Of all the lines in the material, how many contain the word "objects"? State the number alone.
==============================
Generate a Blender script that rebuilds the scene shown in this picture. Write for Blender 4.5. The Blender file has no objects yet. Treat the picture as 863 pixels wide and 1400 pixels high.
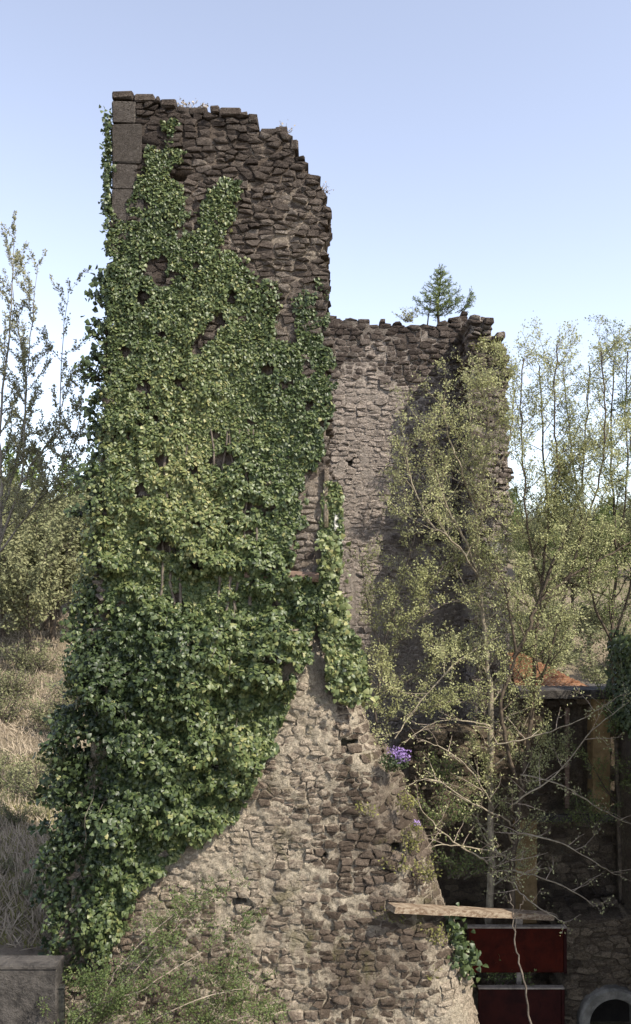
import bpy, math, random
import numpy as np
from mathutils import Vector, noise as mnoise
S = bpy.context.scene
COL = S.collection
R = math.radians
# ------------------------------------------------------------------ camera, sky, sun
F, HOR, H = 1100.0, 780.0, 9.0            # focal length and horizon in photo pixels, eye height
cam_d = bpy.data.cameras.new('camera'); cam = bpy.data.objects.new('camera', cam_d); COL.objects.link(cam)
cam.location = (0, 0, H); cam.rotation_euler = (R(90), 0, 0)
cam_d.sensor_fit = 'VERTICAL'; cam_d.sensor_height = 36; cam_d.lens = 36*F/1400
cam_d.shift_y = (HOR-700)/1400; cam_d.clip_start = .1; cam_d.clip_end = 6000
S.camera = cam
SUN_AZ, SUN_EL = R(50), R(46)             # azimuth to the right of straight behind the camera
sd = Vector((math.sin(SUN_AZ)*math.cos(SUN_EL), -math.cos(SUN_AZ)*math.cos(SUN_EL), math.sin(SUN_EL)))
w = bpy.data.worlds.new('World'); S.world = w; w.use_nodes = True
nt = w.node_tree; bg = nt.nodes['Background']
sky = nt.nodes.new('ShaderNodeTexSky'); sky.sky_type = 'NISHITA'; sky.sun_disc = False
sky.sun_elevation = SUN_EL; sky.sun_rotation = math.pi-SUN_AZ   # measured from +Y, clockwise
sky.altitude = 400; sky.air_density = 1.0; sky.dust_density = 1.0; sky.ozone_density = 1.6
hs = nt.nodes.new('ShaderNodeHueSaturation'); hs.inputs['Hue'].default_value = .508; hs.inputs['Saturation'].default_value = .62
nt.links.new(sky.outputs[0], hs.inputs['Color']); nt.links.new(hs.outputs[0], bg.inputs[0])
bg.inputs[1].default_value = .136
ld = bpy.data.lights.new('sun', 'SUN'); ld.energy = 3.5; ld.angle = R(.5); ld.color = (1, .92, .79)
sun = bpy.data.objects.new('sun', ld); COL.objects.link(sun)
sun.rotation_euler = sd.to_track_quat('Z', 'Y').to_euler(); sun.location = sd*60
S.view_settings.view_transform = 'Standard'; S.view_settings.look = 'None'
S.view_settings.exposure = 1.25; S.view_settings.gamma = 1

# ------------------------------------------------------------------ helpers
BASE = {}
def PW(px, py, Y): return Vector(((px-431.5)*Y/F, Y, H-(py-HOR)*Y/F))
def tag(o, label=None, cat=None, group=None, kind=None):
    if label: o['label'] = label
    if cat: o['category'] = cat
    if group: o['group'] = group
    if kind: o['kind'] = kind
    return o
def thing(name, label, cat, loc, group=None):
    o = bpy.data.objects.new(name, None); COL.objects.link(o); o.location = loc
    o.empty_display_size = .3; BASE[o.name] = Vector(loc)
    return tag(o, label, cat, group)
def mobj(name, V, Fc, mat, parent=None, attrs=None, smooth=False, centre=False):
    """V: (n,3) world coordinates; Fc: list of index lists or an (m,k) array"""
    V = np.asarray(V, dtype=np.float64).reshape(-1, 3)
    base = np.array(BASE[parent.name]) if parent else np.zeros(3)
    V = V-base
    c = V.mean(axis=0) if centre else np.zeros(3)
    V = V-c
    me = bpy.data.meshes.new(name)
    if isinstance(Fc, np.ndarray):
        m, k = Fc.shape
        me.vertices.add(len(V)); me.vertices.foreach_set('co', V.ravel().astype(np.float32))
        me.loops.add(m*k); me.loops.foreach_set('vertex_index', Fc.ravel().astype(np.int32))
        me.polygons.add(m); me.polygons.foreach_set('loop_start', np.arange(0, m*k, k, dtype=np.int32))
        me.update(calc_edges=True)
    else:
        me.from_pydata(V.tolist(), [], Fc)
    if smooth: me.polygons.foreach_set('use_smooth', np.ones(len(me.polygons), dtype=bool))
    for k_, a in (attrs or {}).items():
        at = me.attributes.new(k_, 'FLOAT', 'POINT'); at.data.foreach_set('value', np.asarray(a, dtype=np.float32))
    if mat: me.materials.append(mat)
    o = bpy.data.objects.new(name, me); COL.objects.link(o)
    if parent: o.parent = parent
    o.location = c
    BASE[o.name] = Vector(base+c)
    return o
_tab = np.random.RandomState(7).rand(8, 256, 256)
def vn(x, y, s=1.0, seed=0):
    x = np.asarray(x, float)*s+17.3*seed+1000; y = np.asarray(y, float)*s+9.1*seed+1000
    xi = np.floor(x).astype(int); yi = np.floor(y).astype(int); fx = x-xi; fy = y-yi
    fx = fx*fx*(3-2*fx); fy = fy*fy*(3-2*fy); t = _tab[seed % 8]
    a = t[xi & 255, yi & 255]; b = t[(xi+1) & 255, yi & 255]; c = t[xi & 255, (yi+1) & 255]; d = t[(xi+1) & 255, (yi+1) & 255]
    return (a*(1-fx)+b*fx)*(1-fy)+(c*(1-fx)+d*fx)*fy
def fbm(x, y, s=1.0, seed=0, o=4):
    r = 0; a = .5; tot = 0
    for k in range(o): r = r+a*vn(x, y, s*2**k, seed+k); tot += a; a *= .5
    return r/tot
_EC = {}
def edges(poly):
    k = id(poly)
    if k not in _EC:
        A = np.array(poly, float); _EC[k] = (poly, A, np.roll(A, -1, 0))
    return _EC[k][1:]
def inpoly(px, py, poly):
    px = np.asarray(px, float); py = np.asarray(py, float)
    if px.size <= 16:
        A, B = edges(poly); X = px[..., None]; Yv = py[..., None]; c = (A[:, 1] > Yv) != (B[:, 1] > Yv)
        dy = np.where(B[:, 1] == A[:, 1], 1, B[:, 1]-A[:, 1]); return (np.sum(c & (X < (B[:, 0]-A[:, 0])*(Yv-A[:, 1])/dy+A[:, 0]), -1) % 2) == 1
    ins = np.zeros(px.shape, bool); n = len(poly)
    for i in range(n):
        x1, y1 = poly[i]; x2, y2 = poly[(i+1) % n]
        if y1 == y2: continue
        c = ((y1 > py) != (y2 > py)) & (px < (x2-x1)*(py-y1)/(y2-y1)+x1)
        ins ^= c
    return ins
def pdist(px, py, poly):
    px = np.asarray(px, float); py = np.asarray(py, float)
    if px.size <= 16:
        A, B = edges(poly); D = B-A; L = (D**2).sum(1)+1e-12; X = px[..., None]-A[:, 0]; Z = py[..., None]-A[:, 1]
        t = np.clip((X*D[:, 0]+Z*D[:, 1])/L, 0, 1); return np.hypot(X-t*D[:, 0], Z-t*D[:, 1]).min(-1)
    best = np.full(px.shape, 1e9); n = len(poly)
    for i in range(n):
        x1, y1 = poly[i]; x2, y2 = poly[(i+1) % n]; dx, dy = x2-x1, y2-y1; L = dx*dx+dy*dy+1e-12
        t = np.clip(((px-x1)*dx+(py-y1)*dy)/L, 0, 1)
        best = np.minimum(best, np.hypot(px-x1-t*dx, py-y1-t*dy))
    return best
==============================
§ **EXERCISE SOLUTION**:
5